Sunday, October 25, 2009

Can you pull a layer of eyeball off with a dry contact lens? I'm starting to wonder. My eye has been crying uncontrollably for most of the day and I'm getting some awkward looks. Darned contact lenses! I think I need to go to sleep as soon as I get home & see if my eye heals itself in the night. Actually, I'm thinking that's a good idea as I peer (one-eyedly) out my window and notice the clouds rolling in. Would be lovely for my garden if it rains all night again.
I have some cool ideas for xmas pressies, need to get started on them very soon though, if they're going to be ready in time. I can't believe xmas is so close! How exciting!

Tuesday, October 20, 2009

Friends
I think the friends you keep say a lot about who you are. I love all of my friends, naturally, but not all of them bring out the better parts of my personality. I don't know why! Some manage to draw out my insecurities so easily. Some can make me cry when I probably should but don't want to.
There's an awesome quote that I love : I don't like that man. I must get to know him better.
Some of my friends have enough info about my past to blackmail me, but I didn't think real friends were supposed to use that stuff to their advantage. Hmmm. Weak.

Sunday, October 18, 2009

What a lovely weekend, can't imagine what I'm doing back here again after only two days away.

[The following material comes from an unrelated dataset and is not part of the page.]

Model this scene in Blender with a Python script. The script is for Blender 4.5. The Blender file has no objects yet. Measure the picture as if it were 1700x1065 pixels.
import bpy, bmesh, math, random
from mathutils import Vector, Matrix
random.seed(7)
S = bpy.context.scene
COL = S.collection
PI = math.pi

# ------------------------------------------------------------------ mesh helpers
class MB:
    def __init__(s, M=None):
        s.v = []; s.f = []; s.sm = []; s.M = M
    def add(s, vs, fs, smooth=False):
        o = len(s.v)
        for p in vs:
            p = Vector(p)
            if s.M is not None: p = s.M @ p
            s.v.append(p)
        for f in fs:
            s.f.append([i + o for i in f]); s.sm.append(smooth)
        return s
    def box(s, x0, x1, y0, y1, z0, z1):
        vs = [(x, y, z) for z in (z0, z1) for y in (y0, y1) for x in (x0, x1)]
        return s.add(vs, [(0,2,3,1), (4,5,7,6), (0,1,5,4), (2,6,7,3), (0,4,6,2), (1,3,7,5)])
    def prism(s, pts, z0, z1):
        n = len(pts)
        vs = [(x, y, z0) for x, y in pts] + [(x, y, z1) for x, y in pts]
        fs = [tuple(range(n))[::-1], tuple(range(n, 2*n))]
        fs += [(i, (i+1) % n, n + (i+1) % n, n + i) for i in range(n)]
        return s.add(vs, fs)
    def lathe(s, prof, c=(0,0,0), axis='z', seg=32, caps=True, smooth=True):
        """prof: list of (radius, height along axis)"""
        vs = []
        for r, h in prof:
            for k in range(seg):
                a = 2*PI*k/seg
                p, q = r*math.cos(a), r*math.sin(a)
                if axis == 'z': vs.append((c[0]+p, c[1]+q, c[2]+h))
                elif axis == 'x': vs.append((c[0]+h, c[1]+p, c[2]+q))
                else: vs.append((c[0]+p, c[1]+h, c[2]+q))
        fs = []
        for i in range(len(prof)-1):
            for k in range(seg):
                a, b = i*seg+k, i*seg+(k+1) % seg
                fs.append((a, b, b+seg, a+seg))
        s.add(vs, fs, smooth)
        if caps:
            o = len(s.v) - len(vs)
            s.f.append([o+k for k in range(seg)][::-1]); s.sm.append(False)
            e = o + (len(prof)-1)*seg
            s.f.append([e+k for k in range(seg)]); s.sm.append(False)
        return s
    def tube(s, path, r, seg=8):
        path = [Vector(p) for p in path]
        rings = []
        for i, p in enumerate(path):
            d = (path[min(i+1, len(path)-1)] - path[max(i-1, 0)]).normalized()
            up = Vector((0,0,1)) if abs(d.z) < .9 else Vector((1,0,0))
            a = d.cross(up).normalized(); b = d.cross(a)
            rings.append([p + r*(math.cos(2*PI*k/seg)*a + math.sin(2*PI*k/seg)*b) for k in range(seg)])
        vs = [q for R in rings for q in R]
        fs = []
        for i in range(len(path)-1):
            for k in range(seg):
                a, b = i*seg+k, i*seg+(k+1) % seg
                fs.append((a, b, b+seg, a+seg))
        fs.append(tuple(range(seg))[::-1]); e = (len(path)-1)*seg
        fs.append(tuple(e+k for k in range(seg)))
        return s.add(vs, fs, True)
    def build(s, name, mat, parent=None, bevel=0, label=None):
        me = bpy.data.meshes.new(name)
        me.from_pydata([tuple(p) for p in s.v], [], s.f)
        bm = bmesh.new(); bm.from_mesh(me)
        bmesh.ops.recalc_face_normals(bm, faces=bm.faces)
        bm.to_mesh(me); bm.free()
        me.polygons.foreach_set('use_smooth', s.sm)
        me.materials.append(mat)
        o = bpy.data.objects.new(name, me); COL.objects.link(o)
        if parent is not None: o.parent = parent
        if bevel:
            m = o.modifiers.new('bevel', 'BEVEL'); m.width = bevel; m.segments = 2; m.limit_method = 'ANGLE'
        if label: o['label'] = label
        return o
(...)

Our veggie patch is 70% planted, only a little more preparation needed before I can get the rest sown. This year we'll have squash, tomatoes, eggplant, potatoes, corn (hopefully it works this year), pumpkin, peas, beans, carrots, spinach and broccoli. Cool! We also put a load of topsoil over our carpet of weeds and we need to buy mulch to pop over the top of that. It'll look really good once it's done. Then we're looking at getting a quote for a new kitchen and a quote for an ensuite. Once those are taken care of (next year) we'll look at building a free-standing garage in front of the house and finally (maybe 5 years?) we'll turn the current garage into a studio apartment in the backyard. At best it's somewhere you oldies can live when they're too infirm to be on their own, and at worst it's extra income from a rental if we ever need to go that way. Holy crap I think I just planned out the rest of my life.

Tuesday, October 13, 2009

On the wagon.
Our wedding was everything I had dared to hope and more. So was the honeymoon. Looking back over the photos though, I realise I had a cocktail in nearly every single frame. Exactly a year ago, I was a touch humiliated at my niece's birthday party & a year later it appears not much has changed. Sunday I couldn't drink since I was still hurling over Saturday night's abuses. Monday and Tuesday my stomach wasn't quite feeling back to normal so I didn't suggest we open a bottle of wine over dinner. Let's call this my 4th day on the wagon. This weekend will be tricky.
Yes, I understand that it's a depressive and that all alchoholics look back at their antics with a mixture of self-loathing and self-pity. But it all comes down to this: If I can quit smoking for my husband, perhaps I can quit drinking for me.